EXERCISE DESCRIPTION => Begin at the first line of the data and copy each line through the one containing "S.view_settings.exposure = 0.0;", that line included, with no pictures.

GIVEN INFORMATION =>
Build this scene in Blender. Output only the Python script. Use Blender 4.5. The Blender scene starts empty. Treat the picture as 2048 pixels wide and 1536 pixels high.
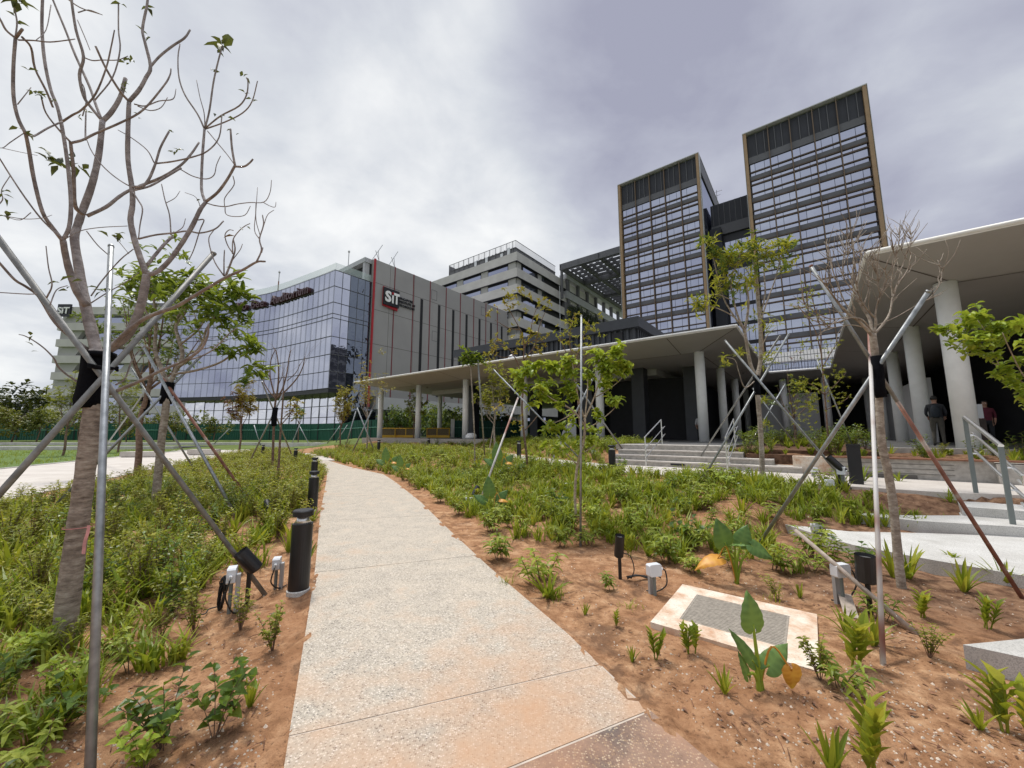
import bpy, math, random
from mathutils import Vector, Matrix, noise as mnoise

S = bpy.context.scene
COL = S.collection
rad = math.radians

# ------------------------------------------------------------------ camera
CAM_H = 1.6; PITCH = 7.35; FPX = 769.0
cd = bpy.data.cameras.new('camera'); cam = bpy.data.objects.new('camera', cd); COL.objects.link(cam)
cd.sensor_width = 36; cd.lens = 36 * FPX / 2048; cd.clip_start = 0.05; cd.clip_end = 3000
cam.location = (0, 0, CAM_H); cam.rotation_euler = (rad(90 + PITCH), 0, 0)
S.camera = cam
S.render.resolution_x = 1024; S.render.resolution_y = 768
S.view_settings.view_transform = 'Standard'; S.view_settings.look = 'None'
S.view_settings.exposure = 0.0; S.view_settings.gamma = 1.0

# ------------------------------------------------------------------ world: overcast sky
SUN_EL, SUN_AZ = 66.0, -35.0     # azimuth measured from +Y towards +X
W = bpy.data.worlds.new("World"); S.world = W; W.use_nodes = True
nt = W.node_tree; nt.nodes.clear()
def N(t, typ, **kw):
    n = t.nodes.new(typ)
    for k, v in kw.items(): setattr(n, k, v)
    return n
def math_n(t, op, a, b=None, clamp=False):
    n = N(t, 'ShaderNodeMath', operation=op, use_clamp=clamp)
    for i, q in enumerate((a, b)):
        if q is None: continue
        if isinstance(q, (int, float)): n.inputs[i].default_value = q
        else: t.links.new(q, n.inputs[i])
    return n.outputs[0]
def build_world():
    L = nt.links.new
    out = N(nt, 'ShaderNodeOutputWorld'); bg = N(nt, 'ShaderNodeBackground')
    bg.inputs['Strength'].default_value = 0.1
    L(bg.outputs[0], out.inputs['Surface'])
    tc = N(nt, 'ShaderNodeTexCoord'); d = tc.outputs['Generated']
    nrm = N(nt, 'ShaderNodeVectorMath', operation='NORMALIZE'); L(d, nrm.inputs[0]); d = nrm.outputs[0]
    sep = N(nt, 'ShaderNodeSeparateXYZ'); L(d, sep.inputs[0])
    zc = math_n(nt, 'MAXIMUM', sep.outputs[2], 0.0)
    den = math_n(nt, 'ADD', zc, 0.30)
    px = math_n(nt, 'DIVIDE', sep.outputs[0], den); py = math_n(nt, 'DIVIDE', sep.outputs[1], den)
    cmb = N(nt, 'ShaderNodeCombineXYZ'); L(px, cmb.inputs[0]); L(py, cmb.inputs[1])
    n1 = N(nt, 'ShaderNodeTexNoise'); L(cmb.outputs[0], n1.inputs['Vector'])
    n1.inputs['Scale'].default_value = 1.15; n1.inputs['Detail'].default_value = 7; n1.inputs['Roughness'].default_value = 0.52
    n1.inputs['Distortion'].default_value = 0.5
    n2 = N(nt, 'ShaderNodeTexNoise'); L(cmb.outputs[0], n2.inputs['Vector'])
    n2.inputs['Scale'].default_value = 3.4; n2.inputs['Detail'].default_value = 6; n2.inputs['Roughness'].default_value = 0.55
    n2.inputs['Distortion'].default_value = 0.25
    f = math_n(nt, 'ADD', math_n(nt, 'MULTIPLY', n1.outputs[0], 0.60), math_n(nt, 'MULTIPLY', n2.outputs[0], 0.40))
    f = math_n(nt, 'ADD', math_n(nt, 'MULTIPLY', math_n(nt, 'SUBTRACT', f, .5), 1.12), .5)
    # thin bright gap and a darker rain cloud in the cloud deck
    def blob(v, lo, hi):
        v = Vector(v).normalized()
        dt = N(nt, 'ShaderNodeVectorMath', operation='DOT_PRODUCT'); L(d, dt.inputs[0]); dt.inputs[1].default_value = v
        mr = N(nt, 'ShaderNodeMapRange', interpolation_type='SMOOTHSTEP'); L(dt.outputs['Value'], mr.inputs[0])
        mr.inputs[1].default_value = lo; mr.inputs[2].default_value = hi
        return mr.outputs[0]
    b1 = blob((-0.16, 0.92, 0.42), 0.80, 1.0)
    b1b = blob((-0.75, 0.75, 0.30), 0.55, 1.0)
    b2 = blob((0.27, 0.83, 0.82), 0.945, 1.0)
    b3 = blob((0.75, 0.65, 0.75), 0.70, 1.0)
    f = math_n(nt, 'ADD', f, math_n(nt, 'MULTIPLY', b1, 0.10))
    f = math_n(nt, 'ADD', f, math_n(nt, 'MULTIPLY', b1b, 0.06))
    f = math_n(nt, 'SUBTRACT', f, math_n(nt, 'MULTIPLY', b2, 0.16))
    f = math_n(nt, 'SUBTRACT', f, math_n(nt, 'MULTIPLY', b3, 0.10))
    rp = N(nt, 'ShaderNodeValToRGB'); L(f, rp.inputs[0])
    e = rp.color_ramp.elements
    e[0].position = 0.27; e[0].color = (0.385, 0.395, 0.50, 1)
    e[1].position = 0.72; e[1].color = (0.98, 0.99, 0.99, 1)
    m = e.new(0.42); m.color = (0.53, 0.55, 0.64, 1)
    m = e.new(0.55); m.color = (0.70, 0.73, 0.78, 1)
    # overcast decks are brightest overhead
    zb = N(nt, 'ShaderNodeMapRange', interpolation_type='SMOOTHSTEP'); L(sep.outputs[2], zb.inputs[0])
    zb.inputs[1].default_value = 0.80; zb.inputs[2].default_value = 1.0; zb.inputs[3].default_value = 10.0; zb.inputs[4].default_value = 38.0
    sc = N(nt, 'ShaderNodeVectorMath', operation='SCALE'); L(rp.outputs[0], sc.inputs[0]); L(zb.outputs[0], sc.inputs['Scale'])
    sky = N(nt, 'ShaderNodeTexSky', sky_type='NISHITA'); sky.sun_disc = False
    sky.sun_elevation = rad(SUN_EL); sky.sun_rotation = rad(SUN_AZ)
    mx = N(nt, 'ShaderNodeMix', data_type='RGBA'); mx.inputs[0].default_value = 0.95
    L(sky.outputs[0], mx.inputs[6]); L(sc.outputs[0], mx.inputs[7])
    L(mx.outputs[2], bg.inputs['Color'])
build_world()

# ------------------------------------------------------------------ sun (veiled by cloud)
sl = bpy.data.lights.new('sun', 'SUN'); sl.energy = 2.9; sl.angle = rad(9); sl.color = (1.0, 0.95, 0.87)
so = bpy.data.objects.new('sun', sl); COL.objects.link(so)
sv = Vector((math.sin(rad(SUN_AZ)) * math.cos(rad(SUN_EL)), math.cos(rad(SUN_AZ)) * math.cos(rad(SUN_EL)), math.sin(rad(SUN_EL))))
so.rotation_euler = sv.to_track_quat('Z', 'Y').to_euler(); so.location = (0, 0, 60)

# ------------------------------------------------------------------ placing helpers
_s, _c = math.sin(rad(PITCH)), math.cos(rad(PITCH))
def ray(u, v):
    a = (u - 1024) / FPX; b = -(v - 768) / FPX
    return Vector((a, _c - b * _s, _s + b * _c))
def G(u, v, z=0.0):            # survey point on a level plane
    r = ray(u, v); t = (z - CAM_H) / r.z
    return Vector((r.x * t, r.y * t, z))
def FY(u, v, Y):               # survey point at a known distance
    r = ray(u, v); t = Y / r.y
    return Vector((r.x * t, Y, CAM_H + r.z * t))
E1 = Vector((.792, -.610, 0)); E2 = Vector((.610, .792, 0))
EROT = math.atan2(-.610, .792)
def AB(a, b, z=0.0):           # the building grid (a to the right, b away)
    return Vector((.792 * a + .61 * b, -.61 * a + .792 * b, z))
def toab(x, y): return (.792 * x - .61 * y, .61 * x + .792 * y)
def sst(t):
    t = max(0., min(1., t)); return t * t * (3 - 2 * t)
def interp(x, tab):
    if x <= tab[0][0]: return tab[0][1]
    for (x0, y0), (x1, y1) in zip(tab, tab[1:]):
        if x <= x1: return y0 + (y1 - y0) * (x - x0) / (x1 - x0)
    return tab[-1][1]
PATH_L = [(-6, 1.6), (-3, .9), (.8, -.5), (2.08, -1.1), (4.63, -2.25), (7.9, -3.81), (13.7, -6.45), (17.4, -8.2), (23.9, -12.0), (33, -18.5), (40, -25)]
PATH_R = [(-6, 5.0), (-3, 3.4), (.8, 1.55), (2.08, .98), (2.6, .7), (3.24, .46), (4.63, -.19), (6.7, -1.08), (9.28, -2.15), (13.0, -3.86), (15.3, -5.0), (18.65, -7.7), (26.4, -13.2), (33, -18.0), (40, -24)]
LW_N = [(-6, -11.5), (9.3, -12.0), (17.4, -16.0), (26.4, -19.9), (38, -24.5)]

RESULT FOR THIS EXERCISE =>
Build this scene in Blender. Output only the Python script. Use Blender 4.5. The Blender scene starts empty. Treat the picture as 2048 pixels wide and 1536 pixels high.
import bpy, math, random
from mathutils import Vector, Matrix, noise as mnoise

S = bpy.context.scene
COL = S.collection
rad = math.radians

# ------------------------------------------------------------------ camera
CAM_H = 1.6; PITCH = 7.35; FPX = 769.0
cd = bpy.data.cameras.new('camera'); cam = bpy.data.objects.new('camera', cd); COL.objects.link(cam)
cd.sensor_width = 36; cd.lens = 36 * FPX / 2048; cd.clip_start = 0.05; cd.clip_end = 3000
cam.location = (0, 0, CAM_H); cam.rotation_euler = (rad(90 + PITCH), 0, 0)
S.camera = cam
S.render.resolution_x = 1024; S.render.resolution_y = 768
S.view_settings.view_transform = 'Standard'; S.view_settings.look = 'None'
S.view_settings.exposure = 0.0; S.view_settings.gamma = 1.0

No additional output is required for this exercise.